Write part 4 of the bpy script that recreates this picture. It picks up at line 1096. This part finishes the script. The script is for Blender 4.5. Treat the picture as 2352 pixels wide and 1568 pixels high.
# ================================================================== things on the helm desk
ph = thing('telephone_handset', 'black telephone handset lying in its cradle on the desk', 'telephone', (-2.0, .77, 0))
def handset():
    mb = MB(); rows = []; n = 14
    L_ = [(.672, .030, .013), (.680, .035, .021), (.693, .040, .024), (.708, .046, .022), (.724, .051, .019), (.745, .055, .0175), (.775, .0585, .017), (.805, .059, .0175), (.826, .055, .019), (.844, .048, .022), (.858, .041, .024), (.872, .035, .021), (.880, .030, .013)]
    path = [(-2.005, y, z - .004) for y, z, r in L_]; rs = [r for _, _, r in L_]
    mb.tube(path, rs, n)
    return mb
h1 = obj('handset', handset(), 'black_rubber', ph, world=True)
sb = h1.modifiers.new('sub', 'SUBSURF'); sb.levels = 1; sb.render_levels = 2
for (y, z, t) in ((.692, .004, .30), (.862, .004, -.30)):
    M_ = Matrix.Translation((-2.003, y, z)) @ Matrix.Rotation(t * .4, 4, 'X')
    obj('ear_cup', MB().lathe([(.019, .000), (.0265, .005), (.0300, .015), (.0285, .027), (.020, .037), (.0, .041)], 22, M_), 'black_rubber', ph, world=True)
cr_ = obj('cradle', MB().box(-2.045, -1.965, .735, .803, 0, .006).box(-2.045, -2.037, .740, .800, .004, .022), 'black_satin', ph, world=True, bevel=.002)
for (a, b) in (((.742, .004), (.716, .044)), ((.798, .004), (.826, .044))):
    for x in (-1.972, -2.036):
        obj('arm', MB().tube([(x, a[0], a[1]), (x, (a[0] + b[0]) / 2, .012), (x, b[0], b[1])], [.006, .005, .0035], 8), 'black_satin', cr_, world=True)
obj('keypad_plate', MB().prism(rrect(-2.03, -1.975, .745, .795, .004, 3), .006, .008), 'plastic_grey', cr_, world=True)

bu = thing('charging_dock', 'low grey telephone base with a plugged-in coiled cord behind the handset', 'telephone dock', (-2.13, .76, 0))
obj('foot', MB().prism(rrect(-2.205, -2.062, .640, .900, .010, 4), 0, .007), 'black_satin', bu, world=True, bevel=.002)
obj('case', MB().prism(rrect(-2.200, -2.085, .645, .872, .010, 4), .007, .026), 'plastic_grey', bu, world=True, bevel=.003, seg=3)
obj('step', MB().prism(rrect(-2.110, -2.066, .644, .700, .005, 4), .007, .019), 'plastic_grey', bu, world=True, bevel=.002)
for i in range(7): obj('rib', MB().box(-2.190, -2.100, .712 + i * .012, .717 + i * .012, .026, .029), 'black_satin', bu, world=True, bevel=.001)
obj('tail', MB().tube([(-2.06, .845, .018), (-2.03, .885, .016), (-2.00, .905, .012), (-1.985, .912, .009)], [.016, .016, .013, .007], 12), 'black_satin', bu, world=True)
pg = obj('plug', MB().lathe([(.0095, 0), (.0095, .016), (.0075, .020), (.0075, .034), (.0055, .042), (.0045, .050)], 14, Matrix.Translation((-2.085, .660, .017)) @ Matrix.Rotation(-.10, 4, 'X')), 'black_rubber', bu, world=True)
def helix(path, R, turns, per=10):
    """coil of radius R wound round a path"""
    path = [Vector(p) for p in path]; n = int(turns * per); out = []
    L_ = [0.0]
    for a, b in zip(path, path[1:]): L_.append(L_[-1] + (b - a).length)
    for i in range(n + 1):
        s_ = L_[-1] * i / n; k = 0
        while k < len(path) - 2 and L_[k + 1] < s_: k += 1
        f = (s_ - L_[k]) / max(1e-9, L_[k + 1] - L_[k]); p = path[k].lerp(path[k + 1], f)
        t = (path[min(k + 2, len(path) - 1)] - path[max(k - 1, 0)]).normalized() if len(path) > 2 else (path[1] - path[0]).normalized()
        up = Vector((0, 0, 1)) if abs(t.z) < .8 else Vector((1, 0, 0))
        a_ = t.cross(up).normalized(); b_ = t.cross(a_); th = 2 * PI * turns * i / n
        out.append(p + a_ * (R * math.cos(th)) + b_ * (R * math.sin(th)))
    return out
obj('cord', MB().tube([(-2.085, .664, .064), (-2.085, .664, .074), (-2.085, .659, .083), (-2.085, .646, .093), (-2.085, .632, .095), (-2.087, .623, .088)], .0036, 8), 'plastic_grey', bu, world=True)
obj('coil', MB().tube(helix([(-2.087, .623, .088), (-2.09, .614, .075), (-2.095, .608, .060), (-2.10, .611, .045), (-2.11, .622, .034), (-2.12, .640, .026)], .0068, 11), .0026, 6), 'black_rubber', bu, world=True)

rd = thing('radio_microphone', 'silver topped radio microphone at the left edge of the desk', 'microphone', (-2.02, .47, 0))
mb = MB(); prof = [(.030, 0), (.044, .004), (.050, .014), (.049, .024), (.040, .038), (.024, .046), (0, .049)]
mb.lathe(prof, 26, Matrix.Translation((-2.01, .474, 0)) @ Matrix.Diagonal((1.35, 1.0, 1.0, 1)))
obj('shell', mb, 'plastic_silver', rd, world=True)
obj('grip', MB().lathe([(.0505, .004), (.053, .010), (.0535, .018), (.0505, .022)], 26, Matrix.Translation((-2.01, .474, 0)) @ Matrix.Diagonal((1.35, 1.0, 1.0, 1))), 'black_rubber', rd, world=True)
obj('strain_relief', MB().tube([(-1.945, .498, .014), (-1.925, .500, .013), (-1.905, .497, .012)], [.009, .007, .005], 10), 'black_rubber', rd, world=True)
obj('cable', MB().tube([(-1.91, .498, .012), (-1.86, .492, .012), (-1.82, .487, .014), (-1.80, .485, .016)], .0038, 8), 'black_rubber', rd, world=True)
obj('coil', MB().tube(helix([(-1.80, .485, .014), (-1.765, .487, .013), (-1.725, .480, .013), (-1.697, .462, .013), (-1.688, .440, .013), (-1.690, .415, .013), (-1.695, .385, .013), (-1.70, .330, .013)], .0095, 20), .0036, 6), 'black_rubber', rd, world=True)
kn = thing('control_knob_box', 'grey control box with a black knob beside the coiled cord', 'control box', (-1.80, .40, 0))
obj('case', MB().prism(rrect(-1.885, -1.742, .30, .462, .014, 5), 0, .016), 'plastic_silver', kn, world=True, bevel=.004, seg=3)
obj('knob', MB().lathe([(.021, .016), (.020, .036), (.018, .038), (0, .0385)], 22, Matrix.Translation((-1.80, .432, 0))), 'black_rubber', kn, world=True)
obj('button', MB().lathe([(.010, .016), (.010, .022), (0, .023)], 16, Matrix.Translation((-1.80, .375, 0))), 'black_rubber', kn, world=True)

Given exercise
Go through the material above line by line and copy it exactly.

Solution to this problem
Write part 4 of the bpy script that recreates this picture. It picks up at line 1096. This part finishes the script. The script is for Blender 4.5. Treat the picture as 2352 pixels wide and 1568 pixels high.
# ================================================================== things on the helm desk
ph = thing('telephone_handset', 'black telephone handset lying in its cradle on the desk', 'telephone', (-2.0, .77, 0))
def handset():
    mb = MB(); rows = []; n = 14
    L_ = [(.672, .030, .013), (.680, .035, .021), (.693, .040, .024), (.708, .046, .022), (.724, .051, .019), (.745, .055, .0175), (.775, .0585, .017), (.805, .059, .0175), (.826, .055, .019), (.844, .048, .022), (.858, .041, .024), (.872, .035, .021), (.880, .030, .013)]
    path = [(-2.005, y, z - .004) for y, z, r in L_]; rs = [r for _, _, r in L_]
    mb.tube(path, rs, n)
    return mb
h1 = obj('handset', handset(), 'black_rubber', ph, world=True)
sb = h1.modifiers.new('sub', 'SUBSURF'); sb.levels = 1; sb.render_levels = 2
for (y, z, t) in ((.692, .004, .30), (.862, .004, -.30)):
    M_ = Matrix.Translation((-2.003, y, z)) @ Matrix.Rotation(t * .4, 4, 'X')
    obj('ear_cup', MB().lathe([(.019, .000), (.0265, .005), (.0300, .015), (.0285, .027), (.020, .037), (.0, .041)], 22, M_), 'black_rubber', ph, world=True)
cr_ = obj('cradle', MB().box(-2.045, -1.965, .735, .803, 0, .006).box(-2.045, -2.037, .740, .800, .004, .022), 'black_satin', ph, world=True, bevel=.002)
for (a, b) in (((.742, .004), (.716, .044)), ((.798, .004), (.826, .044))):
    for x in (-1.972, -2.036):
        obj('arm', MB().tube([(x, a[0], a[1]), (x, (a[0] + b[0]) / 2, .012), (x, b[0], b[1])], [.006, .005, .0035], 8), 'black_satin', cr_, world=True)
obj('keypad_plate', MB().prism(rrect(-2.03, -1.975, .745, .795, .004, 3), .006, .008), 'plastic_grey', cr_, world=True)

bu = thing('charging_dock', 'low grey telephone base with a plugged-in coiled cord behind the handset', 'telephone dock', (-2.13, .76, 0))
obj('foot', MB().prism(rrect(-2.205, -2.062, .640, .900, .010, 4), 0, .007), 'black_satin', bu, world=True, bevel=.002)
obj('case', MB().prism(rrect(-2.200, -2.085, .645, .872, .010, 4), .007, .026), 'plastic_grey', bu, world=True, bevel=.003, seg=3)
obj('step', MB().prism(rrect(-2.110, -2.066, .644, .700, .005, 4), .007, .019), 'plastic_grey', bu, world=True, bevel=.002)
for i in range(7): obj('rib', MB().box(-2.190, -2.100, .712 + i * .012, .717 + i * .012, .026, .029), 'black_satin', bu, world=True, bevel=.001)
obj('tail', MB().tube([(-2.06, .845, .018), (-2.03, .885, .016), (-2.00, .905, .012), (-1.985, .912, .009)], [.016, .016, .013, .007], 12), 'black_satin', bu, world=True)
pg = obj('plug', MB().lathe([(.0095, 0), (.0095, .016), (.0075, .020), (.0075, .034), (.0055, .042), (.0045, .050)], 14, Matrix.Translation((-2.085, .660, .017)) @ Matrix.Rotation(-.10, 4, 'X')), 'black_rubber', bu, world=True)
def helix(path, R, turns, per=10):
    """coil of radius R wound round a path"""
    path = [Vector(p) for p in path]; n = int(turns * per); out = []
    L_ = [0.0]
    for a, b in zip(path, path[1:]): L_.append(L_[-1] + (b - a).length)
    for i in range(n + 1):
        s_ = L_[-1] * i / n; k = 0
        while k < len(path) - 2 and L_[k + 1] < s_: k += 1
        f = (s_ - L_[k]) / max(1e-9, L_[k + 1] - L_[k]); p = path[k].lerp(path[k + 1], f)
        t = (path[min(k + 2, len(path) - 1)] - path[max(k - 1, 0)]).normalized() if len(path) > 2 else (path[1] - path[0]).normalized()
        up = Vector((0, 0, 1)) if abs(t.z) < .8 else Vector((1, 0, 0))
        a_ = t.cross(up).normalized(); b_ = t.cross(a_); th = 2 * PI * turns * i / n
        out.append(p + a_ * (R * math.cos(th)) + b_ * (R * math.sin(th)))
    return out
obj('cord', MB().tube([(-2.085, .664, .064), (-2.085, .664, .074), (-2.085, .659, .083), (-2.085, .646, .093), (-2.085, .632, .095), (-2.087, .623, .088)], .0036, 8), 'plastic_grey', bu, world=True)
obj('coil', MB().tube(helix([(-2.087, .623, .088), (-2.09, .614, .075), (-2.095, .608, .060), (-2.10, .611, .045), (-2.11, .622, .034), (-2.12, .640, .026)], .0068, 11), .0026, 6), 'black_rubber', bu, world=True)

rd = thing('radio_microphone', 'silver topped radio microphone at the left edge of the desk', 'microphone', (-2.02, .47, 0))
mb = MB(); prof = [(.030, 0), (.044, .004), (.050, .014), (.049, .024), (.040, .038), (.024, .046), (0, .049)]
mb.lathe(prof, 26, Matrix.Translation((-2.01, .474, 0)) @ Matrix.Diagonal((1.35, 1.0, 1.0, 1)))
obj('shell', mb, 'plastic_silver', rd, world=True)
obj('grip', MB().lathe([(.0505, .004), (.053, .010), (.0535, .018), (.0505, .022)], 26, Matrix.Translation((-2.01, .474, 0)) @ Matrix.Diagonal((1.35, 1.0, 1.0, 1))), 'black_rubber', rd, world=True)
obj('strain_relief', MB().tube([(-1.945, .498, .014), (-1.925, .500, .013), (-1.905, .497, .012)], [.009, .007, .005], 10), 'black_rubber', rd, world=True)
obj('cable', MB().tube([(-1.91, .498, .012), (-1.86, .492, .012), (-1.82, .487, .014), (-1.80, .485, .016)], .0038, 8), 'black_rubber', rd, world=True)
obj('coil', MB().tube(helix([(-1.80, .485, .014), (-1.765, .487, .013), (-1.725, .480, .013), (-1.697, .462, .013), (-1.688, .440, .013), (-1.690, .415, .013), (-1.695, .385, .013), (-1.70, .330, .013)], .0095, 20), .0036, 6), 'black_rubber', rd, world=True)
kn = thing('control_knob_box', 'grey control box with a black knob beside the coiled cord', 'control box', (-1.80, .40, 0))
obj('case', MB().prism(rrect(-1.885, -1.742, .30, .462, .014, 5), 0, .016), 'plastic_silver', kn, world=True, bevel=.004, seg=3)
obj('knob', MB().lathe([(.021, .016), (.020, .036), (.018, .038), (0, .0385)], 22, Matrix.Translation((-1.80, .432, 0))), 'black_rubber', kn, world=True)
obj('button', MB().lathe([(.010, .016), (.010, .022), (0, .023)], 16, Matrix.Translation((-1.80, .375, 0))), 'black_rubber', kn, world=True)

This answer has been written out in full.